Nel nostro Paese la salute della magistratura deve fare i conti con svariati aspetti. Dettagli spesso dettati dal potere politico e imprenditoriale con la conseguente spaccatura fra i vari ambiti. Occhiate furiose a parte pare sia giunto il momento di rilanciare le nostre toghe partendo proprio dal desiderio di libertà e pulizia. Italia, se vuoi, puoi.
Roma – Si spengano le luci della ribalta, che hanno infiammato per tanti anni gli animi di molti italiani divisi tra “giustizialisti e garantisti”. Viva la magistratura, con tanti osanna e striscioni di fan, quando soprattutto il “pool di Mani pulite” scoperchiava i finanziamenti illeciti ai partiti della prima Repubblica.

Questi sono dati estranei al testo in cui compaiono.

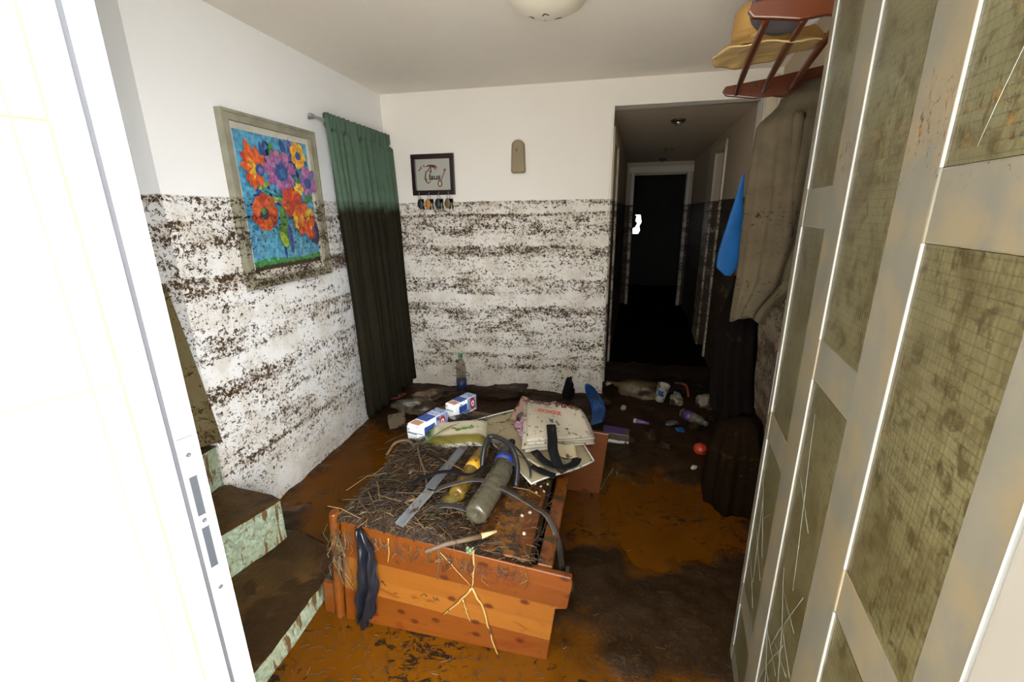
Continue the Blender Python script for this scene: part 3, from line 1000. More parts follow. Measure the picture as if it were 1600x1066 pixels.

Era un susseguirsi di cori che inneggiavano a quei valorosi magistrati che stavano indagando, in maniera diversa, su potenti, politici e imprenditori. Il desiderio di libertà e pulizia era talmente alto che faceva “piacere” constatare come finalmente persone alle quali non si poteva e voleva arrivare e che si ritenevano degli “intoccabili”, fossero finiti nel tritacarne giudiziario e mediatico.
La voce che circolava in ogni ambiente era che tutti conoscevano le varie realtà e dinamiche correnti, ma nessuno osava indagare nonostante la corale indignazione come sottofondo ipocrita. Tempi in cui la convivenza tra istituzioni e malaffare era salda e guai a gridare che la “piovra” soffocava le coscienze. Per molti neanche esisteva, ma tutti sapevano e nessuno osava parlare. Insomma, sia il potere politico, imprenditoriale e giudiziario erano accomunati dalla stessa “disistima” che contraddistingueva i vari ambiti sociali e professionali.
Così, quando il tappo delle ipocrisie è saltato, ecco allora tutti brindare e divenire per lo più giustizialisti. Pochi, per la verità, i garantisti, in quanto nessuno credeva realmente che vi fossero degli innocenti e incolpevoli, al di là delle personali responsabilità. Era il momento del massimo splendore di cui godeva la magistratura, che si era, in alcune parti d’Italia, intestata la via salvifica della purificazione ed espiazione dei malcostumi italici.
Tant’è che aumentarono a dismisura le iscrizioni nelle facoltà di “giurisprudenza”, poiché tutti avevano il desiderio di emulare quanto fatto da alcuni magistrati, sovraesposti mediaticamente, per il coraggio e la libertà che conferisce il ruolo e la “toga”. Certamente un po’ di narcisismo avrà anche influito per quest’ultima scelta universitaria, ma il “sentire comune”, diffuso ed osannato, era che in quel modo e con quel ruolo si avvertiva la piacevole e disperata sensazione di essere eroi solitari che determinavano il destino individuale e collettivo di una società malata che doveva essere curata, da una epidemia perniciosa che era basata sull’omertà, il potere, il piacere, l’arricchimento facile e interessato per tutte le parti in causa.
Nessuno escluso. Questo il punto. Attenzione perché l’etica, la moralità ed il disfacimento dei “costumi italioti” non è, in effetti, il compito della magistratura, la quale ha il dovere di indagare dove vi sono i presupposti chiari di reità e non altro. Però, molto spesso, nel calderone finisce un po’ tutto e allora il pasticcio e la confusione, o meglio sensazione, di avere la vocazione di interdizione sociale prende, purtroppo, il sopravvento e distorce ogni equilibrio creando “falsi profeti” e “untori”.
Una società, in tal modo organizzata, è perdente e ottiene, come poi è avvenuto nel tempo, una reazione a catena che si disvela pian piano, facendo emergere ingiustizie, vendette, spirito corporativo distorto, collusioni e indagini mirate per delegittimare il concorrente. Qualunque concorrente e in ogni ambito. Anche questo è stato acclarato e sigillato a futura memoria, nel bene e nel male.
Da qualche anno, ormai, si avverte un’aria diversa e non più solidale con la magistratura. Il caso Palamara è una delle tante cause, forse la più sconcertante ed eclatante, ma ve ne sono tanti altri di episodi, che hanno impoverito ed affievolito la fiducia ed intristito la nostra vita. Il processo Davigo, con la sua condanna in primo grado, è l’ultimo di una serie di casi che getta discredito a una categoria di uomini e donne che lavorano con competenza e serietà, contaminando un percorso di ricrescita e di re-union sociale importante e vitale per le istituzioni. Vi sono gli anticorpi per risollevarci. Crediamoci.